—In an action for a judgment declaring that the defendant is obligated to defend and indemnify the plaintiff with respect to an underlying personal injury action commenced against it by Joseph Ferrigno, James Ferrigno, and Donna Ferrigno, the plaintiff appeals from an order of the Supreme Court, Kings County (Vaccaro, J.), dated July 7, 1994, which granted the defendant’s motion to dismiss the complaint.
Ordered that the order is modified, on the law, by adding thereto a provision declaring that the defendant properly disclaimed coverage under its auto business liability insurance policy issued to the Metropolitan New York Coordinating Council on Jewish Poverty; as so modified, the order is affirmed, with costs to the defendant.
*421On May 1, 1990, Reuven Delouya, an employee of the plaintiff Metropolitan New York Coordinating Council on Jewish Poverty (hereinafter Metropolitan Council), was involved in an automobile accident with a vehicle owned and operated by Joseph Ferrigno.

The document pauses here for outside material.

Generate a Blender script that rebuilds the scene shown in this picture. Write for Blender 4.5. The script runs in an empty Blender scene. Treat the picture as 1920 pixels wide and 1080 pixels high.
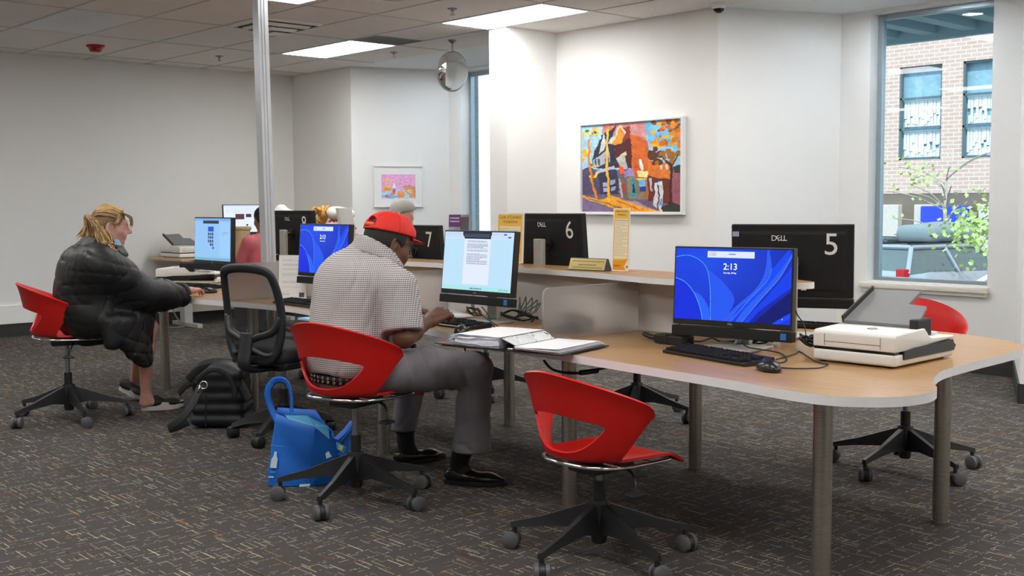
SKY, SUN, EXPO = .9, 1.35, 1.22
import bpy, bmesh, math, random
import numpy as np
from mathutils import Vector, Matrix, noise as mnoise
random.seed(7)
C = bpy.context.scene.collection
PI = math.pi
# ---------------------------------------------------------------- camera model
CAMZ = 1.37
FPX, YAW, PITCH, ROLL = 2125.83, -.8272, -.0739, -.0058
def cam_axes():
    f = Vector((math.sin(YAW)*math.cos(PITCH), math.cos(YAW)*math.cos(PITCH), math.sin(PITCH)))
    r = Vector((math.cos(YAW), -math.sin(YAW), 0)); u = r.cross(f)
    return r*math.cos(ROLL)+u*math.sin(ROLL), u*math.cos(ROLL)-r*math.sin(ROLL), f
CR, CU, CF = cam_axes()
CAM = Vector((0, 0, CAMZ))
def ray(x, y): return CR*((x-960)/FPX)+CU*((540-y)/FPX)+CF
def pz(x, y, z): d = ray(x, y); return CAM+d*((z-CAMZ)/d.z)      # point of the photo on a level surface
def pd(x, y, D): return CAM+ray(x, y)*D                           # point of the photo at a known depth
def pY(x, y, Y): d = ray(x, y); return CAM+d*(Y/d.y)
def pX(x, y, X): d = ray(x, y); return CAM+d*(X/d.x)
CEIL = 2.983
DESK = .75
# ---------------------------------------------------------------- materials
def lin(c): return tuple(((v/12.92) if v <= .04045 else ((v+.055)/1.055)**2.4) for v in c)
def hx(s): return lin(tuple(int(s[i:i+2], 16)/255 for i in (0, 2, 4)))
class NG:
    def __init__(s, m): s.t = m.node_tree; s.n = s.t.nodes; s.l = s.t.links
    def new(s, typ, **kw):
        n = s.n.new(typ)
        for k, v in kw.items(): setattr(n, k, v)
        return n
    def put(s, sock, v):
        if isinstance(v, bpy.types.NodeSocket): s.l.new(v, sock)
        elif v is not None:
            if hasattr(sock.default_value, '__len__') and isinstance(v, (tuple, list)) and len(v) == 3 and len(sock.default_value) == 4: v = (*v, 1)
            sock.default_value = v
    def m(s, op, a, b=None, c=None):
        n = s.new('ShaderNodeMath', operation=op)
        s.put(n.inputs[0], a)
        if b is not None: s.put(n.inputs[1], b)
        if c is not None: s.put(n.inputs[2], c)
        return n.outputs[0]
    def mix(s, f, a, b, blend='MIX'):
        n = s.new('ShaderNodeMix', data_type='RGBA', blend_type=blend)
        s.put(n.inputs[0], f); s.put(n.inputs[6], a); s.put(n.inputs[7], b); return n.outputs[2]
    def xyz(s, kind='Object'):
        tc = s.new('ShaderNodeTexCoord'); sp = s.new('ShaderNodeSeparateXYZ'); s.l.new(tc.outputs[kind], sp.inputs[0])
        return tc.outputs[kind], sp.outputs
    def noise(s, vec, scale, detail=2, rough=.5, dim='3D'):
        n = s.new('ShaderNodeTexNoise'); s.put(n.inputs['Vector'], vec); n.inputs['Scale'].default_value = scale
        n.inputs['Detail'].default_value = detail; n.inputs['Roughness'].default_value = rough; return n.outputs['Fac']
    def comb(s, x, y, z=0.):
        n = s.new('ShaderNodeCombineXYZ'); s.put(n.inputs[0], x); s.put(n.inputs[1], y); s.put(n.inputs[2], z); return n.outputs[0]
    def white(s, vec):
        n = s.new('ShaderNodeTexWhiteNoise', noise_dimensions='3D'); s.put(n.inputs['Vector'], vec); return n.outputs['Value']
    def ramp(s, f, stops, interp='LINEAR'):
        n = s.new('ShaderNodeValToRGB'); n.color_ramp.interpolation = interp
        e = n.color_ramp.elements
        while len(e) < len(stops): e.new(.5)
        for k, (p, c) in enumerate(stops): e[k].position = p; e[k].color = (*c, 1)
        s.put(n.inputs[0], f); return n.outputs[0]
    def bump(s, h, strength=.3, dist=.01):
        n = s.new('ShaderNodeBump'); s.put(n.inputs['Height'], h); n.inputs['Strength'].default_value = strength; n.inputs['Distance'].default_value = dist
        return n.outputs[0]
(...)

At the time of the accident, Delouya was driving a Rent-A-Wreck van which the plaintiff had leased from Pennies A Mile, Inc., in order to pick up some donated furniture. Approximately six months after the accident, Joseph Ferrigno, his wife Donna Ferrigno, and James Ferrigno, who had been a passenger in the Ferrigno vehicle, commenced a personal injury action against Delouya and Pennies A Mile, Inc. In March 1993, nearly three years after the accident, the Ferrignos moved to amend their complaint to add the plaintiff Metropolitan Council as a party to the pending personal injury action. Upon learning of the Ferrignos’ motion, the plaintiff notified its insurance carrier, the defendant National Union Fire Insurance Company of Pittsburgh, Pennsylvania s/h/a National Union Insurance Company of Pittsburgh, Pennsylvania (hereinafter National Union), of the accident. National Union disclaimed coverage based upon the plaintiff’s failure to provide prompt notice of the occurrence. The plaintiff then commenced this declaratory judgment action against National Union which subsequently moved to dismiss the action. The Supreme Court granted the motion, concluding that the plaintiff’s nearly three-year delay in giving notice to National Union was unreasonable as a matter of law. We agree.

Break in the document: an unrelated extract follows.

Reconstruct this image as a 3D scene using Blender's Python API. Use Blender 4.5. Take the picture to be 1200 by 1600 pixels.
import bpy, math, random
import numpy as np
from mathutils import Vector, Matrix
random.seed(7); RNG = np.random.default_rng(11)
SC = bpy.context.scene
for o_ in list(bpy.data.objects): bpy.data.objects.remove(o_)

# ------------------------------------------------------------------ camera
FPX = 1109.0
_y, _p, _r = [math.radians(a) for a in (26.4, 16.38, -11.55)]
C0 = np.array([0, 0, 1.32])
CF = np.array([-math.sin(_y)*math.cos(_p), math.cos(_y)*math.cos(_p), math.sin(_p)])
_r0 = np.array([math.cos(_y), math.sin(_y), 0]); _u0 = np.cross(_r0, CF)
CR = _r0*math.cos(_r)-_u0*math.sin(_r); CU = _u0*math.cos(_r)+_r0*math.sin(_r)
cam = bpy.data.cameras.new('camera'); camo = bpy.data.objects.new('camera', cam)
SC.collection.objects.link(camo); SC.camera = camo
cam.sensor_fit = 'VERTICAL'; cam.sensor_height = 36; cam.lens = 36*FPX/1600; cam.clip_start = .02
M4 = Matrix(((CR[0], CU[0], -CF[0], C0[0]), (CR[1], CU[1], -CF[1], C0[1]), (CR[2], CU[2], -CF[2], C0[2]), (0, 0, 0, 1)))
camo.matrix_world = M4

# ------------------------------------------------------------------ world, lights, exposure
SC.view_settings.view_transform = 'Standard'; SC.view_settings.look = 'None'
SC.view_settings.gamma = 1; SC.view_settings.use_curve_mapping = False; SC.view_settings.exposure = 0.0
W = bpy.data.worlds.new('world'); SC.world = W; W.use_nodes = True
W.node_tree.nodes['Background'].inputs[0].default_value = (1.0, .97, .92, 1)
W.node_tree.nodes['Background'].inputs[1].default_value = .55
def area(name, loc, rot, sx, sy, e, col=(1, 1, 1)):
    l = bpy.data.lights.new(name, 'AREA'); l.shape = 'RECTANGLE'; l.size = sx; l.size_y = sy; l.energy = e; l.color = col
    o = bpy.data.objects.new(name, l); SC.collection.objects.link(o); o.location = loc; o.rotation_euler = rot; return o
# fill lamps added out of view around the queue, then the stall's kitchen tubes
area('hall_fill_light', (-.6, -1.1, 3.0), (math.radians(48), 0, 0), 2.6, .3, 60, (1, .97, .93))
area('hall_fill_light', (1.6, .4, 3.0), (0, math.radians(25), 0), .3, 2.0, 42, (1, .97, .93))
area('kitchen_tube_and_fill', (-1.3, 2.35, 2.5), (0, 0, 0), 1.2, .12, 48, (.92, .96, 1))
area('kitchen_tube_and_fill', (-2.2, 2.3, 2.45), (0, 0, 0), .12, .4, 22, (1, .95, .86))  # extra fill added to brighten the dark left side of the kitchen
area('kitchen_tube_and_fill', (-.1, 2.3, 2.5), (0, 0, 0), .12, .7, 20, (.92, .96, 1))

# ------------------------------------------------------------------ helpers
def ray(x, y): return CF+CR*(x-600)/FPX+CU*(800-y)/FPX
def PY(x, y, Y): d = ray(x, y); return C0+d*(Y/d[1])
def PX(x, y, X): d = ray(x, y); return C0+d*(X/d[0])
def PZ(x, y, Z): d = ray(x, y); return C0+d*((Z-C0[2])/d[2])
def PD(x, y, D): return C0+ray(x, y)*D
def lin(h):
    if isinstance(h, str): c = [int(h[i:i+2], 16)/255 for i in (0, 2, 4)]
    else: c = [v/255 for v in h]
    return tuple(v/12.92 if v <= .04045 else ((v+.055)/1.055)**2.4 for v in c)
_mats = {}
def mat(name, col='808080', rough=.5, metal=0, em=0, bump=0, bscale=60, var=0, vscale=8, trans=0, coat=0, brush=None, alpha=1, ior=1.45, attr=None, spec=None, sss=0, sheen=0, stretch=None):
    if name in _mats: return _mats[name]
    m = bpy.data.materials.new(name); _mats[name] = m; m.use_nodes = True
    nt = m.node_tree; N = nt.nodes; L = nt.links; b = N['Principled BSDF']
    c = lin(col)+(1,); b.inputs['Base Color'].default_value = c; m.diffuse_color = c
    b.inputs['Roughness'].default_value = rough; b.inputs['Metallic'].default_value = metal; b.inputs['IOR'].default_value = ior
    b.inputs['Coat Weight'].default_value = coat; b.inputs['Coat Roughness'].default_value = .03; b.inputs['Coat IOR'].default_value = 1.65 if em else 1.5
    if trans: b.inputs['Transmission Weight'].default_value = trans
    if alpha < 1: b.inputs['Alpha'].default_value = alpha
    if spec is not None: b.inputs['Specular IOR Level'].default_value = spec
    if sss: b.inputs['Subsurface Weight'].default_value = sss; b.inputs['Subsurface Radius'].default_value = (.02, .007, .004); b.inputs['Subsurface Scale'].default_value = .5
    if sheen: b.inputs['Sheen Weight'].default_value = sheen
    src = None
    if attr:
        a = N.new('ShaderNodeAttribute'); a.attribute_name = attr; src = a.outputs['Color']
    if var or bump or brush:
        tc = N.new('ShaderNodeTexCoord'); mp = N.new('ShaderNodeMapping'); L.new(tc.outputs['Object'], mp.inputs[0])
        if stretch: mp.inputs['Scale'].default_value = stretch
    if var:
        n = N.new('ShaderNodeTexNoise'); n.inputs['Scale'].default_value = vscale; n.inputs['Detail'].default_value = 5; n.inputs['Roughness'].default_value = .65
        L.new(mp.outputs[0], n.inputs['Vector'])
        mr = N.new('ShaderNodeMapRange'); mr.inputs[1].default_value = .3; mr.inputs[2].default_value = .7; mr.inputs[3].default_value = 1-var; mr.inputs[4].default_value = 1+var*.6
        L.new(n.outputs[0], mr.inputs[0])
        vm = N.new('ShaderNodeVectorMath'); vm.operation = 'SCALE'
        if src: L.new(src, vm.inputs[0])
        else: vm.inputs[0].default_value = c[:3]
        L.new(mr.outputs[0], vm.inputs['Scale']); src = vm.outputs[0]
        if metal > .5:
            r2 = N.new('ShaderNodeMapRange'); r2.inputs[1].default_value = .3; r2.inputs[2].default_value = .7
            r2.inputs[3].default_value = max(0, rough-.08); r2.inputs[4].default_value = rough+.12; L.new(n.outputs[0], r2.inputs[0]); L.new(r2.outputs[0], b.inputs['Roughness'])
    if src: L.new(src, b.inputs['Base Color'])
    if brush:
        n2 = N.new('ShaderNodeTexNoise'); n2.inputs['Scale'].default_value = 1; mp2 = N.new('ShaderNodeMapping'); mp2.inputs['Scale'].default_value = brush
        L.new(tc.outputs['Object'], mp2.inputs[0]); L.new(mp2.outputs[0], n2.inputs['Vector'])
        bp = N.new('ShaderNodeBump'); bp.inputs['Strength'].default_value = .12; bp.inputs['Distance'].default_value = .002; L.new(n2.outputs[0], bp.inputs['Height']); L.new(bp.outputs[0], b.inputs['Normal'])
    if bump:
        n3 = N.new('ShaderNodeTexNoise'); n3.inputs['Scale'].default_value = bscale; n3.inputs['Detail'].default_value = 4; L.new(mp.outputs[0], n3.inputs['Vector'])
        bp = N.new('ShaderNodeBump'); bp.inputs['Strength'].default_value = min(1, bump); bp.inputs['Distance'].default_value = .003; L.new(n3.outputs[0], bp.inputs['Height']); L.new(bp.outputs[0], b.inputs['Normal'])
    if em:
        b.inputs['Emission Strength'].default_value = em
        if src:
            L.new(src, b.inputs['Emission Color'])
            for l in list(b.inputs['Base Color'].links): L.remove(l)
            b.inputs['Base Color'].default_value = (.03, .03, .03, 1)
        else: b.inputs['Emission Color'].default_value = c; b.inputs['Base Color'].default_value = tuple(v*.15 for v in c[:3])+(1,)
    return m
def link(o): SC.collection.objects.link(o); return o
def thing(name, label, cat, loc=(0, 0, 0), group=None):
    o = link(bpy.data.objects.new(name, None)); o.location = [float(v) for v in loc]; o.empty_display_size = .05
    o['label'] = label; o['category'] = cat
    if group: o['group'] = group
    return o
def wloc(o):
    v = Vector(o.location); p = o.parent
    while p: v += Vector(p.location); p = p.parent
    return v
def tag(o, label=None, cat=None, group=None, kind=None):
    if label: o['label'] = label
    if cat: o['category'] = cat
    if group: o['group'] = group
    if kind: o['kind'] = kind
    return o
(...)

It is well settled that when an insurance policy, such as the one here, requires its policyholder to provide prompt or immediate notice of any accident or loss, such notice must be provided within a reasonable time in view of all of the facts and circumstances of the case (see, Deso v London & Lancashire Indem. Co., 3 NY2d 127; Zadrima v PSM Ins. Co., 208 AD2d 529). The failure to provide the carrier with timely notice of a potential claim operates as a condition precedent, and thus, "[ajbsent a valid excuse, a failure to satisfy the notice requirement vitiates the policy” (Security Mut. Ins. Co. v Acker-Fitzsimons Corp., 31 NY2d 436, 440; see also, Unigard Sec. Ins. Co. v North Riv. Ins. Co., 79 NY2d 576). While "a good-faith belief of nonliability may excuse or explain a seeming failure to give timely notice” the insured bears the burden of demonstrating that the delay in giving notice was reasonable (see, Security Mut. Ins. Co. v Acker-Fitzsimons Corp., supra, at 441; Vradenburg v Prudential Prop. & Cas. Ins. Co., 212 AD2d 913; Winstead v Uniondale Union Free School Dist., 201 AD2d 721).

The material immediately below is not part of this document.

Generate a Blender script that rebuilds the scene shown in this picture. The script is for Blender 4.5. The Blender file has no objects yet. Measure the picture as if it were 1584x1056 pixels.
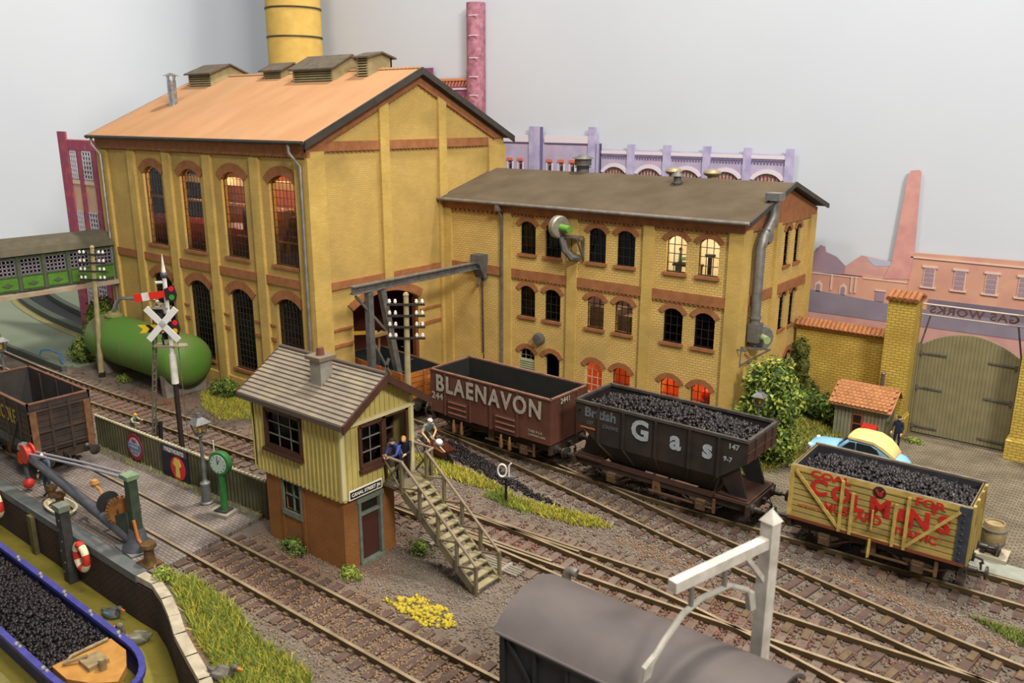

Guided by these principles, the plaintiff has failed to sustain *422its burden of demonstrating that its lengthy delay in providing notice of the accident to its carrier was reasonable. Although the plaintiff asserts that it had a good faith belief of nonliability because it was not originally named as a defendant in the personal injury action, a reasonable and prudent corporate employer could not have believed itself to be free from potential liability for injuries allegedly caused by the negligence of its employee (see, Security Mut. Ins. Co. v AckerFitzsimons Corp., supra; Zadrima v PSM Ins. Co., supra; Platsky v Government Empls. Ins. Co., 181 AD2d 764). Furthermore, the plaintiffs claim that it did not inform its own carrier of the accident because it assumed that it would be covered under Pennies A Miles’s liability insurance policy does not provide a legally cognizable excuse for its delay (see, Winstead v Uniondale Union Free School Dist., 201 AD2d 721, supra; Heydt Contr. Corp. v American Home Assur. Co., 146 AD2d 497). Accordingly, the Supreme Court properly concluded that the plaintiffs delay in providing its insurance carrier with notice of the accident vitiated coverage.
We note that since this is a declaratory judgment action, the Supreme Court should have directed the entry of a declaration in favor of National Union rather than dismissal of the complaint (see, Lanza v Wagner, 11 NY2d 317, 334, cert denied 371 US 901; Town Bd. v Continental Ins. Co., 213 AD2d 475). Bracken, J. P., Rosenblatt, Miller and Krausman, JJ., concur.